I was certainly very far from the apocalyptic visions of the Apostle in exile, but I sensed the mystery of a different light, the glow that one day I glimpsed in the look of a woman: Marika lived in a village not far from the sea, the village of Christos. It is true that the person is always absent from these photographs, there is no one at the turn of the road, in the silence of the stones. But over the years I lived in happy proximity with the islanders. I remember some of their names: Vassili coming back up from Kippo in the evening with his tomato-laden donkey; Antonio, the cobbler, tanning his goat skins by the sea, before turning them sandals; Dimitri the secretary of the Monastery and Grigora whom I would watch for on her return from the countryside. I remember also the happy moments with the small farmers who had a few acres of cultivated land, by the sea. The words we exchanged were few, some words in Greek, which spoke of peace, tranquility, hesychia, this term so dear to the Monks of the Christian East. Patmos meant also the liturgies, the Hymn of the Cherubim sung by the monks and the nuns, the chant of ages past, the Holy Icons contemplated on the walls of the sanctuary, the enchanting beauty of the Divine Liturgy.

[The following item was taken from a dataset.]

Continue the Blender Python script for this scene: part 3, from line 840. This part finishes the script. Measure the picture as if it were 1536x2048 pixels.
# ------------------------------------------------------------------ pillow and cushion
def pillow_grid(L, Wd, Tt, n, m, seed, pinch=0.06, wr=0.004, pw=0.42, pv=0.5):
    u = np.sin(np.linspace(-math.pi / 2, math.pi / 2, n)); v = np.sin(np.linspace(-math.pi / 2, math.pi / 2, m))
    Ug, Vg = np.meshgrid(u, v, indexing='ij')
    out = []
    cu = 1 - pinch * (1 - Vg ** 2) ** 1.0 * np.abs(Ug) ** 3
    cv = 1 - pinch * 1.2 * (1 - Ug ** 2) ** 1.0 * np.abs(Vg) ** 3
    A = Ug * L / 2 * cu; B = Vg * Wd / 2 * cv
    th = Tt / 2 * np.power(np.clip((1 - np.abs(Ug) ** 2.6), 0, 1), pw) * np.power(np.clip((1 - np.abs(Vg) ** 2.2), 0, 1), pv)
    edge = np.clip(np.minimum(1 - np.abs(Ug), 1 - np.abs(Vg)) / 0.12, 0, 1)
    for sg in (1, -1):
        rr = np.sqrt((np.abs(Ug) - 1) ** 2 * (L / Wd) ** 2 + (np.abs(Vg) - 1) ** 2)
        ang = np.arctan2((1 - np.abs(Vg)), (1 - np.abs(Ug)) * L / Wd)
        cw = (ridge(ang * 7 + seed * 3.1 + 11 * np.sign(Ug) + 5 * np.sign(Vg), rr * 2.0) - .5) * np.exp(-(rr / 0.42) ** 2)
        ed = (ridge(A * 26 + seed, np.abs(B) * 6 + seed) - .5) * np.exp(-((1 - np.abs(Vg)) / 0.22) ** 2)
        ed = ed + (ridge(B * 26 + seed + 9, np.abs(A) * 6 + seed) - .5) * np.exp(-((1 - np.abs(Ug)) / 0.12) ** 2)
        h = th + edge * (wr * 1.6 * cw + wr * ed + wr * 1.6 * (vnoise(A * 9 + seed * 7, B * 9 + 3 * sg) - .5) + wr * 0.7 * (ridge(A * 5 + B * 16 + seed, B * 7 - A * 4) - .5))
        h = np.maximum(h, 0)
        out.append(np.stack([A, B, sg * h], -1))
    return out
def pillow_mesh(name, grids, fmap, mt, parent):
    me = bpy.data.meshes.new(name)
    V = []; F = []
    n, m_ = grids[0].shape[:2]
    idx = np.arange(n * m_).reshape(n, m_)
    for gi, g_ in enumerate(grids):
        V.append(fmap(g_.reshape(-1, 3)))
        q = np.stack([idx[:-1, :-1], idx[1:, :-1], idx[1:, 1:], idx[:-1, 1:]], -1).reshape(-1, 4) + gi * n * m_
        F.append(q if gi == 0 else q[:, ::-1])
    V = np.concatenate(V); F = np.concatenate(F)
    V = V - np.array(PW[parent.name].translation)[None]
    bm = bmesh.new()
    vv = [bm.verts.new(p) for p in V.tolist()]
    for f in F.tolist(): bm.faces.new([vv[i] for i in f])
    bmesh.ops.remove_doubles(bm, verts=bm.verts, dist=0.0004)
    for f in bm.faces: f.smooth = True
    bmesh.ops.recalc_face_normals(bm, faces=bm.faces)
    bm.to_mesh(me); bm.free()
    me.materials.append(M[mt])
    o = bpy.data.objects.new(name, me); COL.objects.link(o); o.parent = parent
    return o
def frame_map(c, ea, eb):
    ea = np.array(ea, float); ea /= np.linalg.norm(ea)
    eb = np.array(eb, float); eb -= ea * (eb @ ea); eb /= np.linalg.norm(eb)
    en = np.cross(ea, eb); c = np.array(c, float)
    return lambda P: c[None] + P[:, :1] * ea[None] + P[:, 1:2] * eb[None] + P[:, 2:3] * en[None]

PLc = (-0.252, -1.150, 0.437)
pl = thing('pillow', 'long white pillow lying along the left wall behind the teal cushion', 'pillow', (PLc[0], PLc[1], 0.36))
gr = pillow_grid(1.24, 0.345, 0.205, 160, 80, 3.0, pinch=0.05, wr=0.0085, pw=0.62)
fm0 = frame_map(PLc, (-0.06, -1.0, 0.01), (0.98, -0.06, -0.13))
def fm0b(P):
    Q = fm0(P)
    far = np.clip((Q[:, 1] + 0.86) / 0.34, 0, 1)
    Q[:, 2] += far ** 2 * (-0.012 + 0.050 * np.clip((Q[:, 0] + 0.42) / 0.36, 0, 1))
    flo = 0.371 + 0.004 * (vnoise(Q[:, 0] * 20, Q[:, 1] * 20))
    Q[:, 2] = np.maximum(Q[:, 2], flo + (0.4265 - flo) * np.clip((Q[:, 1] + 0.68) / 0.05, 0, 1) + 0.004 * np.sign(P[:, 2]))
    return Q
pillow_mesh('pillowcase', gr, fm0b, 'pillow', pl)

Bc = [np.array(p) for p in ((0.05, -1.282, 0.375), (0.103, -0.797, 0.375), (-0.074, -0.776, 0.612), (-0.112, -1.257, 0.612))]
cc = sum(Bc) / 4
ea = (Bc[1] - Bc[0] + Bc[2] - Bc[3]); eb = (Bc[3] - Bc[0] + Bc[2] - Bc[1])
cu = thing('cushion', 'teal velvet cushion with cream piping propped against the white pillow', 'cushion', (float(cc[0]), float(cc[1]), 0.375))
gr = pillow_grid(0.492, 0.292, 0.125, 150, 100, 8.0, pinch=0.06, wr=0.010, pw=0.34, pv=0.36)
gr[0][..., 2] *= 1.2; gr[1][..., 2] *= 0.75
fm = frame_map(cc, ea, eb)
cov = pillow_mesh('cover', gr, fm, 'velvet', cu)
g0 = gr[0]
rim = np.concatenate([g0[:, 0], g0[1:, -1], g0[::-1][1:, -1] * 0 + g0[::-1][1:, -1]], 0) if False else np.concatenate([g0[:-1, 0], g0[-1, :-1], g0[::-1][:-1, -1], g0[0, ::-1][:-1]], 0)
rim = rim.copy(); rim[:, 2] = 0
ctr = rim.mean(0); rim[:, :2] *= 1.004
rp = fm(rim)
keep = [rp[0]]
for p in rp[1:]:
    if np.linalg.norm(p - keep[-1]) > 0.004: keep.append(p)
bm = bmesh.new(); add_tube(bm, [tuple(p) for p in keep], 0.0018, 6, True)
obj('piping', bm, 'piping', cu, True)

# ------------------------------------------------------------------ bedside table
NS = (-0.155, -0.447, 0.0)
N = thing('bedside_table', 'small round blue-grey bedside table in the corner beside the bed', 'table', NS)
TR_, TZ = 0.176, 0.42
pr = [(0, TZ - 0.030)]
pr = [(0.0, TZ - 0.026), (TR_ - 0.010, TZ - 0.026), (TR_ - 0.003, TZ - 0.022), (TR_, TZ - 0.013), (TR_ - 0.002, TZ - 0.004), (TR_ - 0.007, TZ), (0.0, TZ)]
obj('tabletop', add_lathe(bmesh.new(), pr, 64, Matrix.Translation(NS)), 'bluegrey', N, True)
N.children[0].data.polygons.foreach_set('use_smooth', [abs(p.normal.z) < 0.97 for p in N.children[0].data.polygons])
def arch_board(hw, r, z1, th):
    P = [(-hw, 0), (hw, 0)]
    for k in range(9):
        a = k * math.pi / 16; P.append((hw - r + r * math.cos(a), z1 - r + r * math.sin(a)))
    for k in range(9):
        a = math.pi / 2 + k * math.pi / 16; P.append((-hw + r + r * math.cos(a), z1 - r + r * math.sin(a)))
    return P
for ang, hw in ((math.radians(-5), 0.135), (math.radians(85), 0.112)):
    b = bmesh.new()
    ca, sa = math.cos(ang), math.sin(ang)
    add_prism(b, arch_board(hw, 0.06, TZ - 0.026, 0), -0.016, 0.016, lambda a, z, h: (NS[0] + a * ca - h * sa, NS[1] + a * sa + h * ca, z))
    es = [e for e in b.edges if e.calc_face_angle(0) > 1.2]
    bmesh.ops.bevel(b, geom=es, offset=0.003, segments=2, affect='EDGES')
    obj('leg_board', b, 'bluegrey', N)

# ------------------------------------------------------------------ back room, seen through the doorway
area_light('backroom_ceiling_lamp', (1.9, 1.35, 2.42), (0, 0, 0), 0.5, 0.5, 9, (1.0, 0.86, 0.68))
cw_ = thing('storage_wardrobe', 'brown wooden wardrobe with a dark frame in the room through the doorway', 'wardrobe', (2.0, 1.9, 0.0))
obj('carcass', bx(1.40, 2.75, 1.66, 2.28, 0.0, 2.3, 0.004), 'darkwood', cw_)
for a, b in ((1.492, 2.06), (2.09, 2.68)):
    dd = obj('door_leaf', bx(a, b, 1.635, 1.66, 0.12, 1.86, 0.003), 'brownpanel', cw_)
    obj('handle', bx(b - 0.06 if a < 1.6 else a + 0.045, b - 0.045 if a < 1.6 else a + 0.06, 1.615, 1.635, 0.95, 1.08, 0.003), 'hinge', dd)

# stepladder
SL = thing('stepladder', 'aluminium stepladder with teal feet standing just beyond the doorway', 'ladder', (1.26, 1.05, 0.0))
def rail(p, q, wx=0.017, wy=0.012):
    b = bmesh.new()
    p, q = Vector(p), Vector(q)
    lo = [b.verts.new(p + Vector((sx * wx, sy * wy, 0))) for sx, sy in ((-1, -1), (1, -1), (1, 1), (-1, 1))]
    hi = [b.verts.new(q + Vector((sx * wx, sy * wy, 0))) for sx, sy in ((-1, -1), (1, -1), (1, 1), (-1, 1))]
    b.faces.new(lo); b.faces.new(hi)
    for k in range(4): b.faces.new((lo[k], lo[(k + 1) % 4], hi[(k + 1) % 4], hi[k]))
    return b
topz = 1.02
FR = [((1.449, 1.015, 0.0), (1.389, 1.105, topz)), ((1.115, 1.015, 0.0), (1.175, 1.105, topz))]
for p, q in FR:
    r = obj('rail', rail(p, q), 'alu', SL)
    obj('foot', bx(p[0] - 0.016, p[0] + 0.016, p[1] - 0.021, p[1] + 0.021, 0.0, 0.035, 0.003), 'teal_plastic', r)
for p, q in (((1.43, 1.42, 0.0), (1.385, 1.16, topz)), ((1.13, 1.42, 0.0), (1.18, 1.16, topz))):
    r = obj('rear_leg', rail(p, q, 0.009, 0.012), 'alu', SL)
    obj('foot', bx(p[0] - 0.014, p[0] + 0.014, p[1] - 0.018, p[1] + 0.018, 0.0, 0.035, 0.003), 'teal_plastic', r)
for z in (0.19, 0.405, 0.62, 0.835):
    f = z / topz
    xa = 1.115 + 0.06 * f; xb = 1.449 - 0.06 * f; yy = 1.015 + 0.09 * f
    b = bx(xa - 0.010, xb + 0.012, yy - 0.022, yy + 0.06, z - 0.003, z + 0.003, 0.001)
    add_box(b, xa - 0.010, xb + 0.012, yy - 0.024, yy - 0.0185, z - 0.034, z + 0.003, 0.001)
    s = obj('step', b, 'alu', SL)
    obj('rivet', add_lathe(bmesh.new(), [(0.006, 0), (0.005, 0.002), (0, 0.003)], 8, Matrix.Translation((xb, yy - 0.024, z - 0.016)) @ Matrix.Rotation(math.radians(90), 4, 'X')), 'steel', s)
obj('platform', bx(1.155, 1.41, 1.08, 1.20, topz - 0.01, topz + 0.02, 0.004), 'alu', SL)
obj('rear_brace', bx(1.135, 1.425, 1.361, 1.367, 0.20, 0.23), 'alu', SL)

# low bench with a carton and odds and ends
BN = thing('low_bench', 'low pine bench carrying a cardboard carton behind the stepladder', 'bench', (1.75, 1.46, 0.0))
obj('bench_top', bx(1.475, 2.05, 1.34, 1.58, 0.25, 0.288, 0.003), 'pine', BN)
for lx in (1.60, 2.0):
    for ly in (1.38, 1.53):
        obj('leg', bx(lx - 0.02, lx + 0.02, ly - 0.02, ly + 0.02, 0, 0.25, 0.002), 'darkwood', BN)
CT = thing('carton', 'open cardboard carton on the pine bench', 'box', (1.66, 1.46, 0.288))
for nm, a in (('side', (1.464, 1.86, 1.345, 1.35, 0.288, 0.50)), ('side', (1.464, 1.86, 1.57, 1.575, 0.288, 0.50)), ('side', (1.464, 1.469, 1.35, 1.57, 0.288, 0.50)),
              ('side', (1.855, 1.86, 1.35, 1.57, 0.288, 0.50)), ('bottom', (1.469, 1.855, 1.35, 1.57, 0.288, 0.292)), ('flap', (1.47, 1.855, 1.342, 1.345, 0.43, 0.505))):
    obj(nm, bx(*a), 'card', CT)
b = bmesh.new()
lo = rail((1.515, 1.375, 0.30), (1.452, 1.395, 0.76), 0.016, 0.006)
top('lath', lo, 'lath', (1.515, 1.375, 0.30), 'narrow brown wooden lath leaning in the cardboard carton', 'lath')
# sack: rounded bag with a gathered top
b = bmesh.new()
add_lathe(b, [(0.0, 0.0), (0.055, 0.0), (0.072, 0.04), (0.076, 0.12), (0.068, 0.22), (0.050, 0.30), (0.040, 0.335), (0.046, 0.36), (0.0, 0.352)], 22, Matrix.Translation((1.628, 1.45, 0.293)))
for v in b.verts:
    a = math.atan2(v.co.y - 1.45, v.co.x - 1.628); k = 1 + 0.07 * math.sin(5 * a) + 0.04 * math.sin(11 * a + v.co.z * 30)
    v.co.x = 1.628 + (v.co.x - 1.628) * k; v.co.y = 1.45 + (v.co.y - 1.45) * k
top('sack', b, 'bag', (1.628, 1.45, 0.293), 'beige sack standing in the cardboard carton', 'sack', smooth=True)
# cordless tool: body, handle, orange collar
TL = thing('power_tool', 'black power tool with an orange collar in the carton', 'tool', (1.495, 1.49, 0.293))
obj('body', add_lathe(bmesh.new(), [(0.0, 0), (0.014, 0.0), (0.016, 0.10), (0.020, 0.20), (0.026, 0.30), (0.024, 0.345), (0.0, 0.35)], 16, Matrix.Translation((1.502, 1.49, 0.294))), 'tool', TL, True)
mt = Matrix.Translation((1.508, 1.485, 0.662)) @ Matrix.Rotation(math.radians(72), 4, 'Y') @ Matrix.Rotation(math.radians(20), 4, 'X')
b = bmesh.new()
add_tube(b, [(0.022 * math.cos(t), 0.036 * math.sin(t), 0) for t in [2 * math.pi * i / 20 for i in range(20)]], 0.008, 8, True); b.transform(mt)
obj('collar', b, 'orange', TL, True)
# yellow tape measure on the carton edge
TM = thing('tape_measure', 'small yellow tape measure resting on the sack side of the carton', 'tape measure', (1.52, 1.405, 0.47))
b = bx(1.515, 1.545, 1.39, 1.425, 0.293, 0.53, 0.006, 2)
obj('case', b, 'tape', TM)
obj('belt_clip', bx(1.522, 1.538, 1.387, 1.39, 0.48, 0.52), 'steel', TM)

One day, it was a September 8th, walking in Chora on my way up to the Monastery of Saint John, I walked into a small chapel; the icon of the Theotokos, the Mother of God, was keeping watch. All was silence … Outside, the sky was bright of a spotless blue, the cocks were crowing, the earth exhaled its perfumes, somewhere someone was burning incense, far away in the calm sea was a frail skiff.
Patmos formed me, opened my eyes. By photographing over and over again the same alleys, the same stairs, the same perimeter around the great Monastery, I sought after the essential, I abandoned the accessory and thus, over the years, I desired more simplicity, more abstraction, less matter.